_TO BE DONE:_ Return the records that follow, matching each one exactly.

>> Start INFORMATION PROVIDED

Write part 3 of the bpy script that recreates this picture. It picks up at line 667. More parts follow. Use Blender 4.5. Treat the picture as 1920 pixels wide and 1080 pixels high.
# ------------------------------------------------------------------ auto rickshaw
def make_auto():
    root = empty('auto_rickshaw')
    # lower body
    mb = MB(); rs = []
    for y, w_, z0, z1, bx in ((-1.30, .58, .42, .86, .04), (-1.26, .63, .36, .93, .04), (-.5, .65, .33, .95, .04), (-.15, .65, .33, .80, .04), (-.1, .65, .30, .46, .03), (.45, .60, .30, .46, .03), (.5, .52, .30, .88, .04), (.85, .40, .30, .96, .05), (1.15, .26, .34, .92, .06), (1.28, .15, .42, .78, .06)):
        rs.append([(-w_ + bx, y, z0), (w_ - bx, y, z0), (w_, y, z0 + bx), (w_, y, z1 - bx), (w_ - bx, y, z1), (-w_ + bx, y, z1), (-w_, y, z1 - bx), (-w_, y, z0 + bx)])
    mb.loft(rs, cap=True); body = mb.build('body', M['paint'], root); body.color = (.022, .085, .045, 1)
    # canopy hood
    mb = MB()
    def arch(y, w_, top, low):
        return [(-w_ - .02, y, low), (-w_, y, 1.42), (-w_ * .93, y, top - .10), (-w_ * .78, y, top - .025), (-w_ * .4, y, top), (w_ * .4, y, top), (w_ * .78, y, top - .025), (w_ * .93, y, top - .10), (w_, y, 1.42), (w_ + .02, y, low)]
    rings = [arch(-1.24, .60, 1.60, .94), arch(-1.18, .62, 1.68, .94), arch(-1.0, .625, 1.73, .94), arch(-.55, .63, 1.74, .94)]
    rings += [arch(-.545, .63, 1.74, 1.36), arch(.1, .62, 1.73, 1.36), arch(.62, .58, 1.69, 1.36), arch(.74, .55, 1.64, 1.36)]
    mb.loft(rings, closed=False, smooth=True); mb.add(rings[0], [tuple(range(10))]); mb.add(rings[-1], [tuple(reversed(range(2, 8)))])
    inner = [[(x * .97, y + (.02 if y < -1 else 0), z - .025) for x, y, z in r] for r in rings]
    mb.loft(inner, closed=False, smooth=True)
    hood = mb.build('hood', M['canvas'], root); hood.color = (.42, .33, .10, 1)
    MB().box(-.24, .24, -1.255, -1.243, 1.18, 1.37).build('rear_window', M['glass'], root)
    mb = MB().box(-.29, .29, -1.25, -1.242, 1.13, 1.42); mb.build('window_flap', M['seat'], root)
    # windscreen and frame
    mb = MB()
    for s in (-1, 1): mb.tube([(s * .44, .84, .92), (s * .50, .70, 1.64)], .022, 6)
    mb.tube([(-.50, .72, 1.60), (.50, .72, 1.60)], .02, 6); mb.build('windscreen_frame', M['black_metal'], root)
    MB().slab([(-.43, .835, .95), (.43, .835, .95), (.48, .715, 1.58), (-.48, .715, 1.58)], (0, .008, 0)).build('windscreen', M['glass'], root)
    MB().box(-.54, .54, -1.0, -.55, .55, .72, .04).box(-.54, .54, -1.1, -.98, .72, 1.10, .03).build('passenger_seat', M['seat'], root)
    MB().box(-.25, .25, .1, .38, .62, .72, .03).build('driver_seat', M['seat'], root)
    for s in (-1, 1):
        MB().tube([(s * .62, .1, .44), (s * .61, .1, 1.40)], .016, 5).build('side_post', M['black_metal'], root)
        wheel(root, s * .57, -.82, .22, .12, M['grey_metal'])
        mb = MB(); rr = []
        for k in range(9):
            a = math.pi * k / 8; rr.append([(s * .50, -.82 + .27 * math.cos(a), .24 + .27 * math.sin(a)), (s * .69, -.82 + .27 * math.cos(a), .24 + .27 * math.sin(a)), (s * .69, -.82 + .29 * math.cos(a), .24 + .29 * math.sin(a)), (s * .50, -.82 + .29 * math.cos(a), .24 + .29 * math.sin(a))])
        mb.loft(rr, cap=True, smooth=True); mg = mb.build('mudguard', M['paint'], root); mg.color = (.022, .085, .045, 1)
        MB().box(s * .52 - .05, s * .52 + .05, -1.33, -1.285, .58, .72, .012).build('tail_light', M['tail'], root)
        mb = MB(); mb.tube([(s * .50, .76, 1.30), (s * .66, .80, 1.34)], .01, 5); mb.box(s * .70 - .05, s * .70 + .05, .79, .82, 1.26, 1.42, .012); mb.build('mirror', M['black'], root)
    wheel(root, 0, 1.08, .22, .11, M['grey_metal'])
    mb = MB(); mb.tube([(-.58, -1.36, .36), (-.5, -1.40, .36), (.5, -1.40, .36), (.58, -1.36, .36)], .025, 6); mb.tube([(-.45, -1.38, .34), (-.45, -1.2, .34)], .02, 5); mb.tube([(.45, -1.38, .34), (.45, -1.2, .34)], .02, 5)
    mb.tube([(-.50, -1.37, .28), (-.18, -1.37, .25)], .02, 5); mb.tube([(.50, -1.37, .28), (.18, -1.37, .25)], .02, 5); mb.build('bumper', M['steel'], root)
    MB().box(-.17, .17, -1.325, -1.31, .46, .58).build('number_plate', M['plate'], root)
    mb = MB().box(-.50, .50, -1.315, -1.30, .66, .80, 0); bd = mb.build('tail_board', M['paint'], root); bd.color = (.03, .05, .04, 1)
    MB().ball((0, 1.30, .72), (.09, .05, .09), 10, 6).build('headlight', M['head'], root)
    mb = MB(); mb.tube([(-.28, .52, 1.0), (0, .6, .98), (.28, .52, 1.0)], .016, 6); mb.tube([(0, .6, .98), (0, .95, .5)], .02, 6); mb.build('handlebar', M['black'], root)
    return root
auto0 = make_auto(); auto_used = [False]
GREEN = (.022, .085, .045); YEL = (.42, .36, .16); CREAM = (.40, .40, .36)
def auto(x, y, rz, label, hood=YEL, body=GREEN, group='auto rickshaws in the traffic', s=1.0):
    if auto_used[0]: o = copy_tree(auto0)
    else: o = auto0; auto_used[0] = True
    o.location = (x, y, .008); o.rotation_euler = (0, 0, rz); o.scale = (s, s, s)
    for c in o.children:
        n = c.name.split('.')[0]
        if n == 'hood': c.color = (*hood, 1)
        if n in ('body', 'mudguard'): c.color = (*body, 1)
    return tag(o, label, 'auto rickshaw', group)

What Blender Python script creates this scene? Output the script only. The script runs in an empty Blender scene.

>> End INFORMATION PROVIDED

_RESPONSE TO THIS TASK:_
Write part 3 of the bpy script that recreates this picture. It picks up at line 667. More parts follow. Use Blender 4.5. Treat the picture as 1920 pixels wide and 1080 pixels high.
# ------------------------------------------------------------------ auto rickshaw
def make_auto():
    root = empty('auto_rickshaw')
    # lower body
    mb = MB(); rs = []
    for y, w_, z0, z1, bx in ((-1.30, .58, .42, .86, .04), (-1.26, .63, .36, .93, .04), (-.5, .65, .33, .95, .04), (-.15, .65, .33, .80, .04), (-.1, .65, .30, .46, .03), (.45, .60, .30, .46, .03), (.5, .52, .30, .88, .04), (.85, .40, .30, .96, .05), (1.15, .26, .34, .92, .06), (1.28, .15, .42, .78, .06)):
        rs.append([(-w_ + bx, y, z0), (w_ - bx, y, z0), (w_, y, z0 + bx), (w_, y, z1 - bx), (w_ - bx, y, z1), (-w_ + bx, y, z1), (-w_, y, z1 - bx), (-w_, y, z0 + bx)])
    mb.loft(rs, cap=True); body = mb.build('body', M['paint'], root); body.color = (.022, .085, .045, 1)
    # canopy hood
    mb = MB()
    def arch(y, w_, top, low):
        return [(-w_ - .02, y, low), (-w_, y, 1.42), (-w_ * .93, y, top - .10), (-w_ * .78, y, top - .025), (-w_ * .4, y, top), (w_ * .4, y, top), (w_ * .78, y, top - .025), (w_ * .93, y, top - .10), (w_, y, 1.42), (w_ + .02, y, low)]
    rings = [arch(-1.24, .60, 1.60, .94), arch(-1.18, .62, 1.68, .94), arch(-1.0, .625, 1.73, .94), arch(-.55, .63, 1.74, .94)]
    rings += [arch(-.545, .63, 1.74, 1.36), arch(.1, .62, 1.73, 1.36), arch(.62, .58, 1.69, 1.36), arch(.74, .55, 1.64, 1.36)]
    mb.loft(rings, closed=False, smooth=True); mb.add(rings[0], [tuple(range(10))]); mb.add(rings[-1], [tuple(reversed(range(2, 8)))])
    inner = [[(x * .97, y + (.02 if y < -1 else 0), z - .025) for x, y, z in r] for r in rings]
    mb.loft(inner, closed=False, smooth=True)
    hood = mb.build('hood', M['canvas'], root); hood.color = (.42, .33, .10, 1)
    MB().box(-.24, .24, -1.255, -1.243, 1.18, 1.37).build('rear_window', M['glass'], root)
    mb = MB().box(-.29, .29, -1.25, -1.242, 1.13, 1.42); mb.build('window_flap', M['seat'], root)
    # windscreen and frame
    mb = MB()
    for s in (-1, 1): mb.tube([(s * .44, .84, .92), (s * .50, .70, 1.64)], .022, 6)
    mb.tube([(-.50, .72, 1.60), (.50, .72, 1.60)], .02, 6); mb.build('windscreen_frame', M['black_metal'], root)
    MB().slab([(-.43, .835, .95), (.43, .835, .95), (.48, .715, 1.58), (-.48, .715, 1.58)], (0, .008, 0)).build('windscreen', M['glass'], root)
    MB().box(-.54, .54, -1.0, -.55, .55, .72, .04).box(-.54, .54, -1.1, -.98, .72, 1.10, .03).build('passenger_seat', M['seat'], root)
    MB().box(-.25, .25, .1, .38, .62, .72, .03).build('driver_seat', M['seat'], root)
    for s in (-1, 1):
        MB().tube([(s * .62, .1, .44), (s * .61, .1, 1.40)], .016, 5).build('side_post', M['black_metal'], root)
        wheel(root, s * .57, -.82, .22, .12, M['grey_metal'])
        mb = MB(); rr = []
        for k in range(9):
            a = math.pi * k / 8; rr.append([(s * .50, -.82 + .27 * math.cos(a), .24 + .27 * math.sin(a)), (s * .69, -.82 + .27 * math.cos(a), .24 + .27 * math.sin(a)), (s * .69, -.82 + .29 * math.cos(a), .24 + .29 * math.sin(a)), (s * .50, -.82 + .29 * math.cos(a), .24 + .29 * math.sin(a))])
        mb.loft(rr, cap=True, smooth=True); mg = mb.build('mudguard', M['paint'], root); mg.color = (.022, .085, .045, 1)
        MB().box(s * .52 - .05, s * .52 + .05, -1.33, -1.285, .58, .72, .012).build('tail_light', M['tail'], root)
        mb = MB(); mb.tube([(s * .50, .76, 1.30), (s * .66, .80, 1.34)], .01, 5); mb.box(s * .70 - .05, s * .70 + .05, .79, .82, 1.26, 1.42, .012); mb.build('mirror', M['black'], root)
    wheel(root, 0, 1.08, .22, .11, M['grey_metal'])
    mb = MB(); mb.tube([(-.58, -1.36, .36), (-.5, -1.40, .36), (.5, -1.40, .36), (.58, -1.36, .36)], .025, 6); mb.tube([(-.45, -1.38, .34), (-.45, -1.2, .34)], .02, 5); mb.tube([(.45, -1.38, .34), (.45, -1.2, .34)], .02, 5)
    mb.tube([(-.50, -1.37, .28), (-.18, -1.37, .25)], .02, 5); mb.tube([(.50, -1.37, .28), (.18, -1.37, .25)], .02, 5); mb.build('bumper', M['steel'], root)
    MB().box(-.17, .17, -1.325, -1.31, .46, .58).build('number_plate', M['plate'], root)
    mb = MB().box(-.50, .50, -1.315, -1.30, .66, .80, 0); bd = mb.build('tail_board', M['paint'], root); bd.color = (.03, .05, .04, 1)
    MB().ball((0, 1.30, .72), (.09, .05, .09), 10, 6).build('headlight', M['head'], root)
    mb = MB(); mb.tube([(-.28, .52, 1.0), (0, .6, .98), (.28, .52, 1.0)], .016, 6); mb.tube([(0, .6, .98), (0, .95, .5)], .02, 6); mb.build('handlebar', M['black'], root)
    return root
auto0 = make_auto(); auto_used = [False]
GREEN = (.022, .085, .045); YEL = (.42, .36, .16); CREAM = (.40, .40, .36)
def auto(x, y, rz, label, hood=YEL, body=GREEN, group='auto rickshaws in the traffic', s=1.0):
    if auto_used[0]: o = copy_tree(auto0)
    else: o = auto0; auto_used[0] = True
    o.location = (x, y, .008); o.rotation_euler = (0, 0, rz); o.scale = (s, s, s)
    for c in o.children:
        n = c.name.split('.')[0]
        if n == 'hood': c.color = (*hood, 1)
        if n in ('body', 'mudguard'): c.color = (*body, 1)
    return tag(o, label, 'auto rickshaw', group)

What Blender Python script creates this scene? Output the script only. The script runs in an empty Blender scene.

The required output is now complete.